Thursday, April 22, 2010

The hope behind ChromeOS and/or Linux on the Desktop

Note: this article is very out of date.  I was hoping that there would be some kind of clear next step for the OS that I could use to revise this article, but instead I post it as a kind of hope for the future.

ChromeOS is an entire operating system that's purely a web browser.  There are some problems with this but one advantage is finally escaping vendor lock-in with your computer.  Purely web-driven technologies will allow developers to make software that immediately runs on 90% of computers, as well as allow both software and platform developers to compete with each other.

This contrasts when Microsoft locks users into their model and Apple increasingly locks people into theirs.  Vendor lock-in was the problem with the recent Google's Books program: you could only buy their books (which they frequently didn't own) from them.  Its bad because makes it possible for the both recent Apple vulnerabilities and the long, long list of unpatched IE 6 problems over time.  When there's no competition, you kick back and relax.  I can see management saying: "What are the customers going to do -- go somewhere else?"

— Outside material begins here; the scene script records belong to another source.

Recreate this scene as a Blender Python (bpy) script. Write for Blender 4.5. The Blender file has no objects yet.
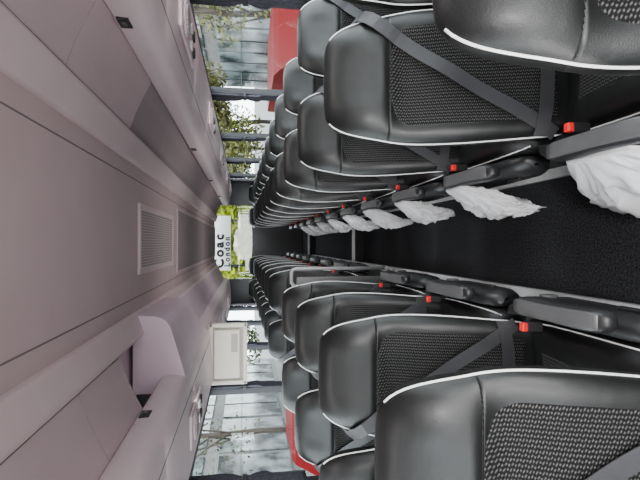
import bpy, bmesh, math, random
from mathutils import Vector, Matrix, noise
PI = math.pi
C = bpy.context.scene.collection
random.seed(4)
CAMZ = 1.5

# ------------------------------------------------------------------ materials
def mat(name, col, rough=.5, metal=0, var=.0, vscale=20, bump=0, bscale=200, spec=.5, bdist=.002, coat=0, crease=0):
    m = bpy.data.materials.new(name); m.use_nodes = True
    nt = m.node_tree; b = nt.nodes['Principled BSDF']
    b.inputs['Base Color'].default_value = (*col, 1)
    b.inputs['Roughness'].default_value = rough
    b.inputs['Metallic'].default_value = metal
    b.inputs['Specular IOR Level'].default_value = spec
    if coat:
        b.inputs['Coat Weight'].default_value = coat; b.inputs['Coat Roughness'].default_value = .25
    tc = nt.nodes.new('ShaderNodeTexCoord')
    if var > 0:
        n = nt.nodes.new('ShaderNodeTexNoise'); n.inputs['Scale'].default_value = vscale
        n.inputs['Detail'].default_value = 4
        r = nt.nodes.new('ShaderNodeValToRGB')
        r.color_ramp.elements[0].position = .3; r.color_ramp.elements[1].position = .7
        r.color_ramp.elements[0].color = (*[max(0, c*(1-var)) for c in col], 1)
        r.color_ramp.elements[1].color = (*[min(1, c*(1+var)) for c in col], 1)
        nt.links.new(tc.outputs['Object'], n.inputs['Vector'])
        nt.links.new(n.outputs['Fac'], r.inputs['Fac'])
        nt.links.new(r.outputs['Color'], b.inputs['Base Color'])
    if bump > 0:
        n2 = nt.nodes.new('ShaderNodeTexNoise'); n2.inputs['Scale'].default_value = bscale
        bp = nt.nodes.new('ShaderNodeBump'); bp.inputs['Strength'].default_value = bump
        bp.inputs['Distance'].default_value = bdist
        nt.links.new(tc.outputs['Object'], n2.inputs['Vector'])
        nt.links.new(n2.outputs['Fac'], bp.inputs['Height'])
        last = bp
        if crease:
            n3 = nt.nodes.new('ShaderNodeTexNoise'); n3.inputs['Scale'].default_value = 9; n3.inputs['Detail'].default_value = 3
            b3 = nt.nodes.new('ShaderNodeBump'); b3.inputs['Strength'].default_value = crease; b3.inputs['Distance'].default_value = .02
            nt.links.new(tc.outputs['Object'], n3.inputs['Vector']); nt.links.new(n3.outputs['Fac'], b3.inputs['Height'])
            nt.links.new(bp.outputs['Normal'], b3.inputs['Normal']); last = b3
        nt.links.new(last.outputs['Normal'], b.inputs['Normal'])
    return m

def woven_mat():
    """fine wavy weave: columns that meander as they climb the seat, broken into small light dashes"""
    m = mat('woven_fabric', (.03, .03, .032), .9, spec=.12)
    nt = m.node_tree; b = nt.nodes['Principled BSDF']
    def math_(op, a, c=None):
        n = nt.nodes.new('ShaderNodeMath'); n.operation = op
        for i, v in enumerate((a, c)):
            if v is None: continue
            if isinstance(v, (int, float)): n.inputs[i].default_value = v
            else: nt.links.new(v, n.inputs[i])
        return n.outputs[0]
    tc = nt.nodes.new('ShaderNodeTexCoord'); sp = nt.nodes.new('ShaderNodeSeparateXYZ')
    nt.links.new(tc.outputs['Object'], sp.inputs[0])
    v = math_('ADD', sp.outputs['Y'], sp.outputs['Z'])
    wav = math_('MULTIPLY', math_('SINE', math_('MULTIPLY', v, 2*PI/.016)), .8)
    col = math_('SINE', math_('ADD', math_('MULTIPLY', sp.outputs['X'], 2*PI/.0105), wav))
    dash = math_('SINE', math_('ADD', math_('MULTIPLY', v, 2*PI/.0080), math_('MULTIPLY', sp.outputs['X'], 2*PI/.021)))
    nz = nt.nodes.new('ShaderNodeTexNoise'); nz.inputs['Scale'].default_value = 170; nz.inputs['Detail'].default_value = 2
    nt.links.new(tc.outputs['Object'], nz.inputs['Vector'])
    irr = math_('MULTIPLY', math_('SUBTRACT', nz.outputs['Fac'], .5), .35)
    f = math_('ADD', math_('ADD', math_('MULTIPLY', col, .26), irr), math_('ADD', math_('MULTIPLY', dash, .28), .42))
    r = nt.nodes.new('ShaderNodeValToRGB')
    r.color_ramp.elements[0].position = .42; r.color_ramp.elements[0].color = (.0065, .0065, .007, 1)
    r.color_ramp.elements[1].position = 1.0; r.color_ramp.elements[1].color = (.098, .092, .087, 1)
    nt.links.new(f, r.inputs['Fac']); nt.links.new(r.outputs['Color'], b.inputs['Base Color'])
    return m

def glass_mat(name, tint=(.92, .96, .97), refl=.06):
    m = bpy.data.materials.new(name); m.use_nodes = True
    nt = m.node_tree
    for n in list(nt.nodes):
        if n.type != 'OUTPUT_MATERIAL': nt.nodes.remove(n)
    out = [n for n in nt.nodes if n.type == 'OUTPUT_MATERIAL'][0]
    t = nt.nodes.new('ShaderNodeBsdfTransparent'); t.inputs['Color'].default_value = (*tint, 1)
    g = nt.nodes.new('ShaderNodeBsdfGlossy'); g.inputs['Roughness'].default_value = .02
    mx = nt.nodes.new('ShaderNodeMixShader'); mx.inputs[0].default_value = refl
    nt.links.new(t.outputs[0], mx.inputs[1]); nt.links.new(g.outputs[0], mx.inputs[2])
    nt.links.new(mx.outputs[0], out.inputs['Surface'])
    return m

def bag_mat():
    m = mat('white_bag_plastic', (.95, .95, .96), .28, var=.02, vscale=8)
    nt = m.node_tree; b = nt.nodes['Principled BSDF']
    out = [n for n in nt.nodes if n.type == 'OUTPUT_MATERIAL'][0]
    t = nt.nodes.new('ShaderNodeBsdfTranslucent'); t.inputs['Color'].default_value = (.95, .95, .97, 1)
    mx = nt.nodes.new('ShaderNodeMixShader'); mx.inputs[0].default_value = .3
    nt.links.new(b.outputs[0], mx.inputs[1]); nt.links.new(t.outputs[0], mx.inputs[2])
    nt.links.new(mx.outputs[0], out.inputs['Surface'])
    return m

def reflection_blotch_mat(name, c0, c1, scale, rough, spec):  # pale and dark blotches painted into the glass colour to imitate reflections
    m = mat(name, c0, rough, var=.5, vscale=scale, spec=spec)
    for n in m.node_tree.nodes:
        if n.type == 'VALTORGB':
            n.color_ramp.elements[0].color = (*c0, 1); n.color_ramp.elements[1].color = (*c1, 1)
            n.color_ramp.elements[0].position = .42; n.color_ramp.elements[1].position = .62
    return m

def perforated_mat(name, col, hole, scale):
    m = mat(name, col, .6)
    nt = m.node_tree; b = nt.nodes['Principled BSDF']
    tc = nt.nodes.new('ShaderNodeTexCoord')
    br = nt.nodes.new('ShaderNodeTexBrick'); br.offset = 0
    br.inputs['Scale'].default_value = 1
    br.inputs['Brick Width'].default_value = scale; br.inputs['Row Height'].default_value = scale
    br.inputs['Mortar Size'].default_value = scale*.22
    br.inputs['Color1'].default_value = (*hole, 1); br.inputs['Color2'].default_value = (*hole, 1)
    br.inputs['Mortar'].default_value = (*col, 1)
    nt.links.new(tc.outputs['Object'], br.inputs['Vector'])
    nt.links.new(br.outputs['Color'], b.inputs['Base Color'])
    return m

M = {}
M['leather'] = mat('black_leather', (.0052, .0053, .0050), .44, bump=.22, bscale=420, var=.15, vscale=6, spec=.40, crease=.16, coat=.05)
M['woven'] = woven_mat()
M['piping'] = mat('white_piping', (.78, .77, .75), .5, var=.05)
M['belt'] = mat('belt_webbing', (.038, .037, .040), .5, bump=.3, bscale=700)
M['red'] = mat('red_plastic', (.70, .012, .012), .35, var=.05)
M['blackplastic'] = mat('black_plastic', (.015, .015, .016), .45, var=.1)
M['greyplastic'] = mat('grey_plastic', (.017, .017, .018), .42, var=.08)
M['armtop'] = mat('armrest_grey', (.085, .084, .085), .38, var=.08)
M['rail'] = mat('rail_metal_grey', (.20, .20, .20), .4, var=.08)
M['frame'] = mat('seat_frame_paint', (.045, .045, .047), .5, var=.1)
M['carpet'] = mat('black_carpet', (.040, .041, .045), .95, var=.85, vscale=110, bump=.9, bscale=240, spec=.2, bdist=.006)
M['platform'] = mat('platform_vinyl', (.07, .07, .072), .8, var=.2, vscale=80)
M['alu'] = mat('aluminium_trim', (.86, .86, .85), .5, 0, var=.06, vscale=40)
M['ceil'] = mat('ceiling_fabric', (.53, .405, .42), .75, var=.03, vscale=5, bump=.1, bscale=600, spec=.3)
M['ceildark'] = mat('ceiling_strip_grey', (.28, .23, .235), .7, var=.05, vscale=20)
M['ceilrib'] = mat('ceiling_side_panel', (.64, .505, .525), .5, var=.03, vscale=6)
M['lid'] = mat('locker_lid_plastic', (.55, .425, .45), .5, var=.03, vscale=5)
M['liddark'] = mat('locker_lid_grey', (.36, .29, .305), .6, var=.03, vscale=5)
M['seam'] = mat('panel_seam', (.17, .14, .145), .8, var=.05)
M['lip'] = mat('rack_lip_plastic', (.71, .58, .61), .38, var=.03, vscale=5)
M['pod'] = mat('rack_pod_plastic', (.70, .55, .625), .42, var=.03, vscale=5)
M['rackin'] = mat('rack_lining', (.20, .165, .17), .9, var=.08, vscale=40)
M['wall'] = mat('wall_trim_fabric', (.10, .098, .10), .85, var=.1, vscale=60)
M['pillar'] = mat('pillar_trim', (.04, .04, .045), .7, var=.1, vscale=40)
M['curtain'] = mat('curtain_cloth', (.05, .05, .062), .9, var=.25, vscale=60, spec=.1)
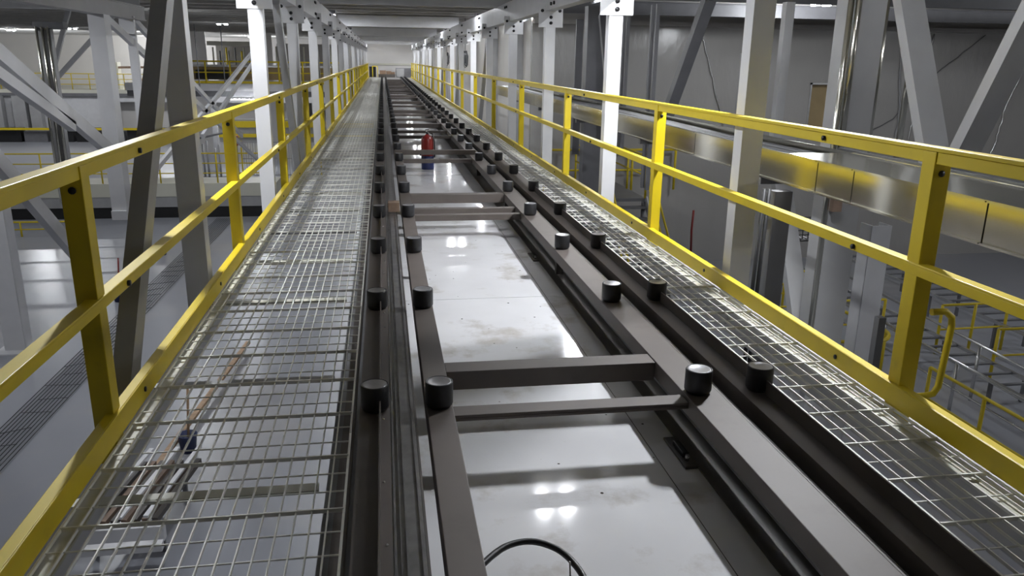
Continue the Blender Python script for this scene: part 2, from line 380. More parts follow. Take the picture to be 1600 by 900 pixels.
# rollers ----------------------------------------------------------
def roller():
    t = thing('roller', '', 'roller')
    b = MB().lathe([(.0, 0), (.052, 0), (.055, .004), (.055, .010), (.061, .013), (.063, .02), (.063, .114), (.061, .119), (.0575, .120), (.0565, .110), (.0, .110)], 32)
    b.build('body', 'rubber', t)
    MB().lathe([(0.0560, .112), (.0545, .1185), (.052, .1192), (.044, .1165), (.028, .114), (.012, .113), (0, .1128)], 32).build('cap', 'cap', t)
    return t
r0 = roller(); first = True
small = MB().lathe([(.0, 0), (.055, 0), (.055, .010), (.063, .014), (.063, .116), (.060, .12), (0, .118)], 16).build('roller', 'rubber'); sused = False
for X, row in ((-.077, 'leftmost row'), (.207, 'second row from the left'), (1.43, 'third row from the left'), (1.738, 'rightmost row')):
    for k in range(44):
        y = 1.79+1.49*k
        if k == 0 and X > 1: continue
        if k < 12: lab = 'black rubber roller with dished cap, %s of the %s' % (ORD[k-(X > 1)], row)
        else: lab = 'tiny dark roller in the far stretch of the %s' % row
        g = 'rollers in the '+row
        if k < 16:
            if first: r = r0; r.location = (X, y, 0); r['label'] = lab; r['group'] = g; first = False
            else: r = dup(r0, (X, y, 0), lab, g)
        else:
            if not sused: r = small; sused = True
            else: r = small.copy(); C.objects.link(r)
            r.location = (X, y, 0); tag(r, lab, 'roller', g)

o = MB().box(.012, .128, 7.98, 8.12, .004, .10).build('wood_block', 'woodb', None, .004); tag(o, 'brown block lying on the left rail between two roller pairs', 'block')

# handrails --------------------------------------------------------
def guardrail(side, xin, s, ztop, zmid, posts, lab):
    t = thing('guardrail', lab, 'guardrail', (0, 0, 0))
    def B(mb, n, m='yellow', bev=.003): return mb.build(n, m, t, bev)
    def bx(a, b, *r): return (min(a*s+xin, b*s+xin), max(a*s+xin, b*s+xin))+r
    # s=-1: outward is -x
    B(MB().box(*bx(0, .006, Y0, Y1, 0.004, .10)).box(*bx(.006, .05, Y0, Y1, .092, .10)), 'toe_board')
    B(MB().box(*bx(.012, .072, Y0, Y1, ztop-.018, ztop)).box(*bx(.024, .072, Y0, Y1, ztop-.07, ztop-.018)), 'top_rail')
    B(MB().box(*bx(.016, .066, Y0, Y1, zmid-.055, zmid-.012)).box(*bx(.010, .066, Y0, Y1, zmid-.012, zmid)), 'mid_rail')
    for y in posts:
        B(MB().box(*bx(.018, .098, y-.008, y+.075, -.12, ztop-.02)), 'post')
        MB().lathe([(.0, -.006), (.014, -.006), (.014, .0), (0, .004)], 10, (xin+s*.055, y-.008, ztop-.11), 'Y').build('bolt', 'bolt', t)
    yb = .9
    mb = MB()
    for i in range(40):
        y = 1.75+1.75*i
        if y > Y1: break
        a = xin-s*.006
        MB().lathe([(0, -.006*s), (.012, -.006*s), (.012, .002*s)], 10, (xin, y, .055), 'X').build('toe_board_bolt', 'bolt', t)
    for i in range(12):
        y = 3.9+5.2*i
        MB().lathe([(0, -.012*s), (.013, -.012*s), (.013, .002*s)], 10, (xin+s*.024, y, ztop-.045), 'X').build('rail_bolt', 'bolt', t)
        MB().lathe([(0, -.012*s), (.013, -.012*s), (.013, .002*s)], 10, (xin+s*.016, y-.4, zmid-.034), 'X').build('rail_bolt', 'bolt', t)
    return t
guardrail('left', -1.10, -1, 1.12, .585, [0.0]+[3.15+3.12*i for i in range(21)], 'yellow two-rail guardrail with toe board along the left walkway')
guardrail('right', 2.262, 1, 1.175, .672, [-.5]+[3.02+3.52*i for i in range(19)], 'yellow two-rail guardrail with toe board along the right walkway')

# trusses on both sides of the walkway ------------------------------
def gusset(parent, x, y, z0, wd=.36, h=.32):
    g = MB().box(x-wd/2, x+wd/2, y-.012, y, z0, z0+h).build('gusset_plate', 'white', parent, .002)
    mb = MB()
    for (a, b) in ((0, .06), (0, .14), (-.13, .23), (.13, .23)):
        mb.lathe([(0, -.024), (.023, -.024), (.023, 0)], 10, (x+a, y-.012, z0+b), 'Y')
    mb.build('bolts', 'bolt', g)
    return g
def truss(side, x, cols, z1, diag, lab):
    t = thing('truss', lab, 'truss', (0, 0, 0))
    s = 1 if x > 0 else -1
    ch = MB().box(x-.075, x+.075, Y0, Y1, 2.20, 2.215).box(x-.075, x+.075, Y0, Y1, 2.535, 2.55).box(x-.008, x+.008, Y0, Y1, 2.215, 2.535)
    ch.box(x-s*.078-.004, x-s*.078+.004, Y0, Y1, 2.20, 2.55)
    c = ch.build('top_chord', 'white', t)
    mb = MB()
    for i in range(14):
        y = 7.0+4.4*i
        for (dy, z) in ((-.1, 2.27), (.1, 2.27), (-.1, 2.47), (.1, 2.47)):
            mb.lathe([(0, -s*.024), (.024, -s*.024), (.024, 0)], 8, (x-s*.082, y+dy, z), 'X')
    mb.build('chord_bolts', 'bolt', c)
    MB().box(x-.06, x+.06, Y0, Y1, -.36, -.16).build('bottom_chord', 'white', t)
    for y in cols:
        MB().box(x-.075, x+.075, y-.006, y+.006, -.3, 2.19).box(x-.075, x-.065, y+.006, y+.12, -.3, 2.19).box(x+.065, x+.075, y+.006, y+.12, -.3, 2.19).build('column', 'white', t)
        gusset(t, x, y-.01, 1.97)
    for (p, q, wd, m) in diag:
        MB().bar(p, q, wd, .09, (1, 0, 0)).build('diagonal_brace', m, t)
    return t
ly = [5.42+3.5*i for i in range(18)]; ry = [5.08+3.44*i for i in range(18)]
dl = [((-1.27, 5.35, 2.0), (-1.27, 3.55, -.3), .125, 'grey'), ((-1.29, 10.75, 2.15), (-1.29, 12.3, -.3), .12, 'grey'), ((-1.29, 5.7, -.3), (-1.29, 8.7, 2.0), .01, 'grey')][:2]
for i in range(3, 17, 2): dl.append(((-1.27, ly[i]+.1, 2.1), (-1.27, ly[i]+1.7, -.3), .1, 'grey'))
truss('left', -1.283, ly, 2.55, dl, 'white truss with bolted plates standing along the left handrail')
dr = []
for i in range(4, 17, 2): dr.append(((2.43, ry[i]+.15, 2.1), (2.43, ry[i]+1.9, -.3), .1, 'grey'))
truss('right', 2.45, ry, 2.55, dr, 'white truss with bolted plates standing along the right handrail')

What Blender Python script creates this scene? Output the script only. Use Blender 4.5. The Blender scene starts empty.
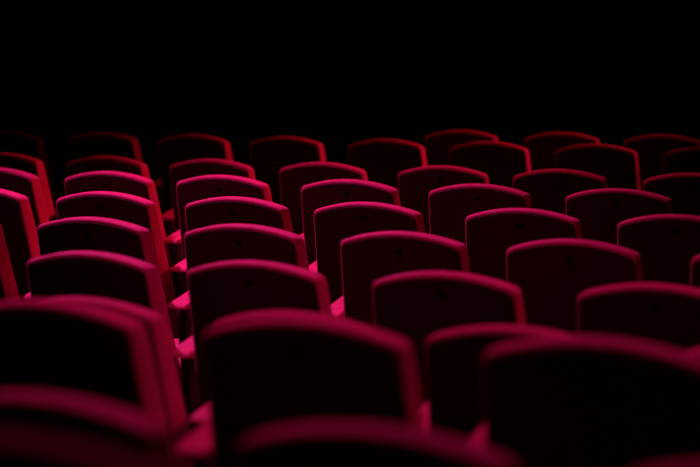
import bpy, bmesh, math, random
from mathutils import Vector, Matrix
random.seed(7)
S = bpy.context.scene
C = S.collection
rad = math.radians

# ------------------------------------------------------------------ constants
H_BACK = 0.93            # height of the upper corners of a seat's rear panel
CAM_H = 0.7146 + H_BACK  # camera height above the floor of the lowest row
PITCH = 0.56             # spacing of the seats along a row
REC = math.tan(rad(15))  # recline of the backs

# row: reference point x, y, height of back corners below the camera, heading, seats {column: shift along row}
ROWS = {
 1: (-0.1744, 9.8989, -0.6272, -0.3583, {4: -.005, 5: .0065, 6: -.0025}),
 2: (-0.0898, 9.1454, -0.6406, -0.3563, {-1: -.0356, 0: .0096, 1: .0068, 2: -.0043, 3: .0044, 4: .0043, 5: .0033, 6: -.0114}),
 3: (0.1269, 7.8028, -0.6711, -0.3493, {-1: -.0058, 0: .0033, 1: -.0038, 2: -.0017, 3: .0146, 4: -.0114, 5: .0048}),
 4: (0.243, 6.9493, -0.6739, -0.3622, {-1: -.0011, 0: .0085, 1: -.0104, 2: .003, 3: -.0018, 4: .0015}),
 5: (0.3289, 6.1775, -0.6895, -0.3753, {-1: -.0051, 0: .0047, 1: .010, 2: -.018, 3: .01, 4: .0012}),
 6: (0.4142, 5.3165, -0.6941, -0.3726, {-1: -.03, 0: 0, 1: .0036, 2: .0019, 3: -.0068, 4: .0024}),
 7: (0.5082, 4.4904, -0.7052, -0.389, {0: .0105, 1: -.0131, 2: -.0036, 3: .0123}),
 8: (0.6292, 3.6944, -0.7146, -0.3807, {0: -.001, 1: .0075, 2: -.0123, 3: .0055}),
 9: (0.6841, 2.8921, -0.5933, -0.3787, {0: -.006, 1: -.0023, 2: .0022}),
 10: (0.7997, 2.0473, -0.607, -0.3991, {0: .0037, 1: -.0041, 2: 0}),
 11: (0.915, 1.25, -0.480, -0.40, {0: 0}),
}
def floor_z(k): return CAM_H + ROWS[k][2] - H_BACK

# ------------------------------------------------------------------ materials
def mat(name, col, rough=.8, sheen=0, bump=0, scale=400, spec=.3, metal=0, vary=.0):
    m = bpy.data.materials.new(name); m.use_nodes = True
    nt = m.node_tree; b = nt.nodes['Principled BSDF']
    b.inputs['Base Color'].default_value = (*col, 1)
    b.inputs['Roughness'].default_value = rough
    b.inputs['Specular IOR Level'].default_value = spec
    b.inputs['Metallic'].default_value = metal
    if sheen:
        b.inputs['Sheen Weight'].default_value = sheen
        b.inputs['Sheen Roughness'].default_value = .45
        b.inputs['Sheen Tint'].default_value = (1, .12, .3, 1)
    tc = nt.nodes.new('ShaderNodeTexCoord')
    n = nt.nodes.new('ShaderNodeTexNoise'); n.inputs['Scale'].default_value = scale
    nt.links.new(tc.outputs['Object'], n.inputs['Vector'])
    if vary:
        n2 = nt.nodes.new('ShaderNodeTexNoise'); n2.inputs['Scale'].default_value = scale*.06
        nt.links.new(tc.outputs['Object'], n2.inputs['Vector'])
        r = nt.nodes.new('ShaderNodeValToRGB')
        r.color_ramp.elements[0].position = .3; r.color_ramp.elements[1].position = .7
        r.color_ramp.elements[0].color = (*[c*(1-vary) for c in col], 1)
        r.color_ramp.elements[1].color = (*[min(1, c*(1+vary)) for c in col], 1)
        nt.links.new(n2.outputs['Fac'], r.inputs['Fac'])
        nt.links.new(r.outputs['Color'], b.inputs['Base Color'])
    if bump:
        bp = nt.nodes.new('ShaderNodeBump'); bp.inputs['Strength'].default_value = bump
        bp.inputs['Distance'].default_value = .001
        nt.links.new(n.outputs['Fac'], bp.inputs['Height'])
        nt.links.new(bp.outputs['Normal'], b.inputs['Normal'])
    return m
VELVET = mat('red_velvet', (.46, .012, .085), .75, .3, .25, 500, .2, 0, .12)
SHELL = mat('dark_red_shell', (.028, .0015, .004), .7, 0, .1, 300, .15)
BLACK = mat('black_plastic', (.008, .006, .006), .8, 0, 0, 200, .05)
STEEL = mat('black_painted_steel', (.012, .008, .009), .5, 0, .05, 120, .3)
CARPET = mat('dark_carpet', (.012, .006, .007), .95, 0, .6, 250, .1, 0, .3)
PAINT = mat('black_paint', (.006, .006, .006), .95, 0, .1, 60, .05, 0, .2)

# ------------------------------------------------------------------ mesh helpers
def obj(name, bm, m, parent=None, smooth=None):
    bmesh.ops.recalc_face_normals(bm, faces=bm.faces)
    me = bpy.data.meshes.new(name); bm.to_mesh(me); bm.free()
    me.materials.append(m)
    if smooth is not None:
        me.shade_smooth(); me.set_sharp_from_angle(angle=rad(smooth))
    o = bpy.data.objects.new(name, me); C.objects.link(o)
    if parent: o.parent = parent
    return o

def rbox(x0, x1, y0, y1, z0, z1, r, seg=3):
    bm = bmesh.new(); bmesh.ops.create_cube(bm, size=1)
    for v in bm.verts:
        v.co = Vector(((x0+x1)/2 + v.co.x*(x1-x0), (y0+y1)/2 + v.co.y*(y1-y0), (z0+z1)/2 + v.co.z*(z1-z0)))
    if r: bmesh.ops.bevel(bm, geom=bm.edges[:], offset=r, segments=seg, affect='EDGES', profile=.5)
    return bm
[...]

Hoping that companies effectively create standards and then nurture them is counter to the nature of business.  Yet standards are necessary and good because they provide a consistent user experience and make people use computers faster and easier.  Its open standards that allow people to go elsewhere when someone abuses their market position.  The hope behind ChromeOS and/or the Successful Linux OS is making some better standards than Linux has had so far, while still keeping them open. 

Anytime you buy a car, you buy whoever gives you the best deal. Vendor loyalty is your decision and it should be the same in hardware and software.